Conferencia de Presidentes como complemento de un Senado reformado con el propósito de reforzar los instrumentos de cooperación entre las comunidades autónomas: ése era un proyecto de Estado de los que hacen historia. Pero ese proyecto, que hubiera implicado una reforma constitucional, fue sustituido a las primeras de cambio por la apertura de un proceso de reforma de estatutos bajo la consigna de barra libre. Como siempre, la Generalitat fue la primera en echarse al agua, convencida de que en esta ocasión la piscina estaba llena. Luego vino la Junta de Andalucía, y después, Valencia, Baleares..., reproduciendo la misma espiral que por vez primera se puso en movimiento 30 años antes.

Ese modelo de afrontar por emulación las cuestiones que la Constitución dejó abiertas es el que por desgracia se ha impuesto como pauta de relación entre el Gobierno del Estado y los Gobiernos de las CC AA. Ni la Conferencia -por cierto, ¿qué fue de ella?-, ni el Senado, ni los instrumentos de cooperación interterritorial han desempeñado papel alguno en la elaboración de la nueva fórmula de financiación llamada a sustituir el Acuerdo 2/2001, del 27 de julio, del Consejo de Política Fiscal y Financiera. Sin avanzar nada hacia el modelo de federalismo cooperativo, parece como si hubiéramos entrado en una fase de aguda desinstitucionalización que, eso sí, sigue una pauta familiar: el presidente de la Generalitat plantea unas exigencias; el presidente del Gobierno negocia y concede para no perder los apoyos necesarios; luego llega el presidente de la Junta de Andalucía y exige lo mismo; tras él, todos los demás.

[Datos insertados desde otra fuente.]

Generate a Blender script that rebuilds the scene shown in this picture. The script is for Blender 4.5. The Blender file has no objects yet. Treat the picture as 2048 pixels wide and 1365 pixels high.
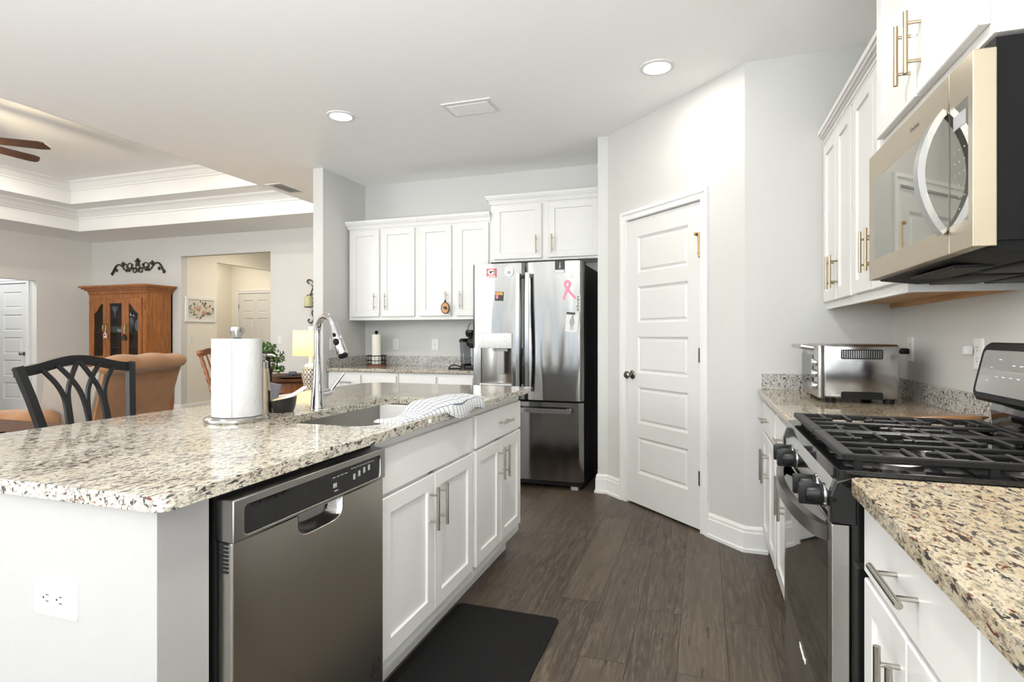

¿Podemos seguir así? Hombre, por poder, podemos. Llevamos 30 años pudiendo. Pero hasta ahora, la pauta seguida era, en términos generales, la historia de un éxito punteado por pactos entre los dos grandes partidos y acuerdos sobre sistemas de financiación aprobados en el Consejo de Política Fiscal. Este modelo dio en 2001 todo lo que podía dar de sí. A partir de ahí se extendió la convicción de que se debía proceder a la reforma constitucional que cerrara en lo posible el sistema. La política a corto plazo se interpuso y el objetivo se abandonó sin que nadie haya ofrecido ninguna explicación. Con un resultado: seguir como hasta ahora no es ya la prueba de un éxito, sino la de una pérdida de rumbo que vale como un fracaso.